# What is needed
The required output is the exact run of lines from the line containing "The Blender Python script for this scene continues." to the line containing "bm = bmesh.new(); cyl(bm, (.027, 0, 0), .02, .015, .008, 'X');", inclusive, and nothing besides.

# Recorded information
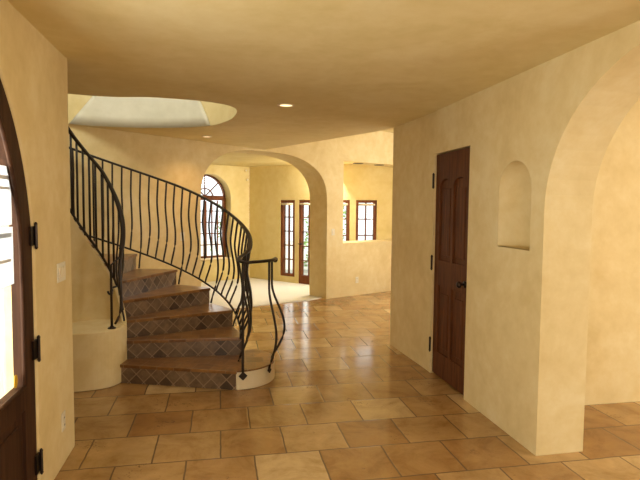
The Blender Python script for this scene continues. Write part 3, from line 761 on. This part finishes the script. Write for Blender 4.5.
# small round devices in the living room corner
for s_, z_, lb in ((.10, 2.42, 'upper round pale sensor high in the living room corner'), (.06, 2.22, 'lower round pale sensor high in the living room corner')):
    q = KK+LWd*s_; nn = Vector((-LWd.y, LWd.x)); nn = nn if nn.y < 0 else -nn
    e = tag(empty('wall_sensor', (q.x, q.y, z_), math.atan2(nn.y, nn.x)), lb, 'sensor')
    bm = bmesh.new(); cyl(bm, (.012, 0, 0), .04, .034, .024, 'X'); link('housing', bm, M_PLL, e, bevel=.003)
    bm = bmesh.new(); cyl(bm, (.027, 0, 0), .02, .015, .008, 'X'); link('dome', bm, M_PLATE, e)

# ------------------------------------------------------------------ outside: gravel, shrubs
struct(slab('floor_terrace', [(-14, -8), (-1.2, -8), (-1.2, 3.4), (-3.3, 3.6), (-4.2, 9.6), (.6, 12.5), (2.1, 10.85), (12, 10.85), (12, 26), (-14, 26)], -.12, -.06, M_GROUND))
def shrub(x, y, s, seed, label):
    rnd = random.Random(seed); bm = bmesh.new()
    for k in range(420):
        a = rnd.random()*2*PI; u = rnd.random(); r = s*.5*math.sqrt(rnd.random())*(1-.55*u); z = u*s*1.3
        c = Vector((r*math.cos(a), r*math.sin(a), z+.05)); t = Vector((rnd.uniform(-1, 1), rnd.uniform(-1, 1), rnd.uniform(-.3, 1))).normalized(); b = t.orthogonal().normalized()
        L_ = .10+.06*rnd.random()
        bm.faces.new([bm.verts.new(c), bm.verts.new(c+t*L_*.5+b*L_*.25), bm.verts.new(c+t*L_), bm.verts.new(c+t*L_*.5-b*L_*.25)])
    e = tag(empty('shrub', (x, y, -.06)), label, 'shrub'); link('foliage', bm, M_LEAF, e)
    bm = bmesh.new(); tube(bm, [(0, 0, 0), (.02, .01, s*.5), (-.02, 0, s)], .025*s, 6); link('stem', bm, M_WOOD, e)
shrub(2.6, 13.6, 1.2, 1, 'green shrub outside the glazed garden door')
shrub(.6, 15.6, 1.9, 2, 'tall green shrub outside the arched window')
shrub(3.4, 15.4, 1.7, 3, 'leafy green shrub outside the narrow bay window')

* * *

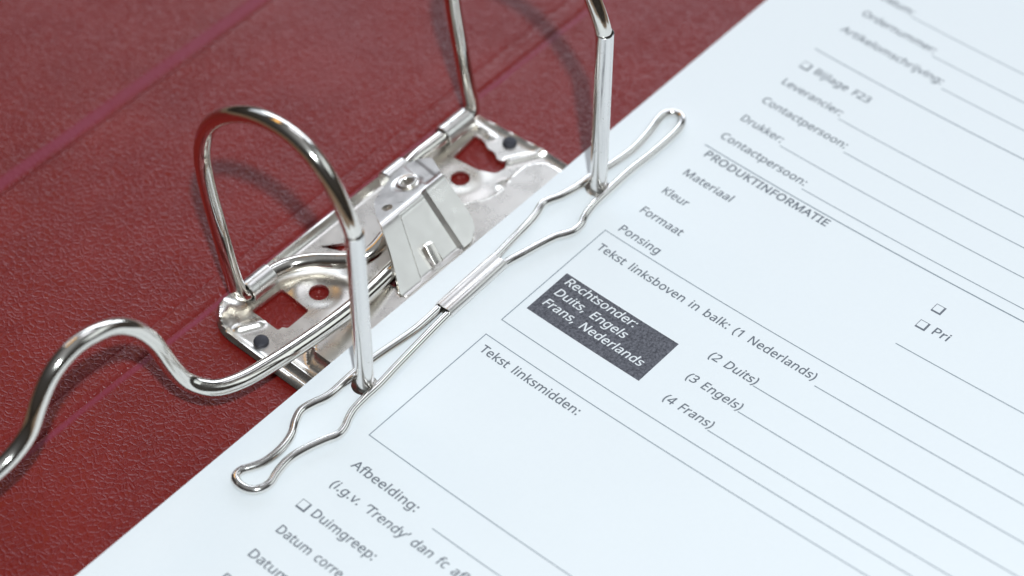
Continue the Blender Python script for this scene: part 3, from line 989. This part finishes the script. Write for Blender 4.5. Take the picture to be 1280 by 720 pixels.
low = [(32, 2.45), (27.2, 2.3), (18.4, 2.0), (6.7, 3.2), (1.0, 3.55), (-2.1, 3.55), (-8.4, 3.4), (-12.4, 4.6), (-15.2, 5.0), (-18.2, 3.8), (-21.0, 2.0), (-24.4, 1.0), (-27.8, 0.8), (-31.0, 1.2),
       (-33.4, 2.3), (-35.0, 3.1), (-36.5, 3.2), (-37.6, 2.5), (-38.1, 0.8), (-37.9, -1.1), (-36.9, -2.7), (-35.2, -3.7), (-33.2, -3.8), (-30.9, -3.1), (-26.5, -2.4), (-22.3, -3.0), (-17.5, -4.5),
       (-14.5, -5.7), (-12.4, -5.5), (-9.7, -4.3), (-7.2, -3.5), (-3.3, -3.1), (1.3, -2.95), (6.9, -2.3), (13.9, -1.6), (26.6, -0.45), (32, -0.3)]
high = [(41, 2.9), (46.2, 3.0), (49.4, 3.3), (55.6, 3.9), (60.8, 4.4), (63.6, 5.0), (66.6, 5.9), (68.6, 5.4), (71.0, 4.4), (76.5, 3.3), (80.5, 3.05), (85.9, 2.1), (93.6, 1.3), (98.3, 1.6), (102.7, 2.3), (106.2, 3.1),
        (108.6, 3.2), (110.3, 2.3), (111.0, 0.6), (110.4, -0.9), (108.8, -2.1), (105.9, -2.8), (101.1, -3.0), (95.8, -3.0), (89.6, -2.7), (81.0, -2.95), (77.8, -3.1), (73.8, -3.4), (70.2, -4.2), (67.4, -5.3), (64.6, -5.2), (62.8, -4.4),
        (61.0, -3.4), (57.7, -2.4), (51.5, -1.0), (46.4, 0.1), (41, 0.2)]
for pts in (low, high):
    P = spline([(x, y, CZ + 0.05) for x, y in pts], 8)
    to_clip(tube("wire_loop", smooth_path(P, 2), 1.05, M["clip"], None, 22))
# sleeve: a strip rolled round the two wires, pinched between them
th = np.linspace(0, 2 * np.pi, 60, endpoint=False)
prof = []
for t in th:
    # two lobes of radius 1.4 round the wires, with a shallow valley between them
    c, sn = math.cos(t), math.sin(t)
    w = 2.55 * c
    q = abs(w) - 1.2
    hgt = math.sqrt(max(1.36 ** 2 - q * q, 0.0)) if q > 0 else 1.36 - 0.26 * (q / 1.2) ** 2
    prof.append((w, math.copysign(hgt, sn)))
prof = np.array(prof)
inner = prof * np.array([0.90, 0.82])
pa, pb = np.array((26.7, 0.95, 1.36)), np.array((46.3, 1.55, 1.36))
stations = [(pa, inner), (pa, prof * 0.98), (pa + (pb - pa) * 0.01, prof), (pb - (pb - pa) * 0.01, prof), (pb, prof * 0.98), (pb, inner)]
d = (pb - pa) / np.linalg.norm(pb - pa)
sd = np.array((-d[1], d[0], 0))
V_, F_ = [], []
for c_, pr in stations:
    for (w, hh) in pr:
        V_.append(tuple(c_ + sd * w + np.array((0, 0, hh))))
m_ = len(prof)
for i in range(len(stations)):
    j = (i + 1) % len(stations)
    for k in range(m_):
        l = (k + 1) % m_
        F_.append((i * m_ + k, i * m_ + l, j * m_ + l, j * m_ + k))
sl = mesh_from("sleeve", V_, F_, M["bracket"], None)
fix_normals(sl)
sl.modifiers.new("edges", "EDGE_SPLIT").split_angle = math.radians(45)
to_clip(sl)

# Response for this exercise
The Blender Python script for this scene continues. Write part 3, from line 761 on. This part finishes the script. Write for Blender 4.5.
# small round devices in the living room corner
for s_, z_, lb in ((.10, 2.42, 'upper round pale sensor high in the living room corner'), (.06, 2.22, 'lower round pale sensor high in the living room corner')):
    q = KK+LWd*s_; nn = Vector((-LWd.y, LWd.x)); nn = nn if nn.y < 0 else -nn
    e = tag(empty('wall_sensor', (q.x, q.y, z_), math.atan2(nn.y, nn.x)), lb, 'sensor')
    bm = bmesh.new(); cyl(bm, (.012, 0, 0), .04, .034, .024, 'X'); link('housing', bm, M_PLL, e, bevel=.003)
    bm = bmesh.new(); cyl(bm, (.027, 0, 0), .02, .015, .008, 'X'); link('dome', bm, M_PLATE, e)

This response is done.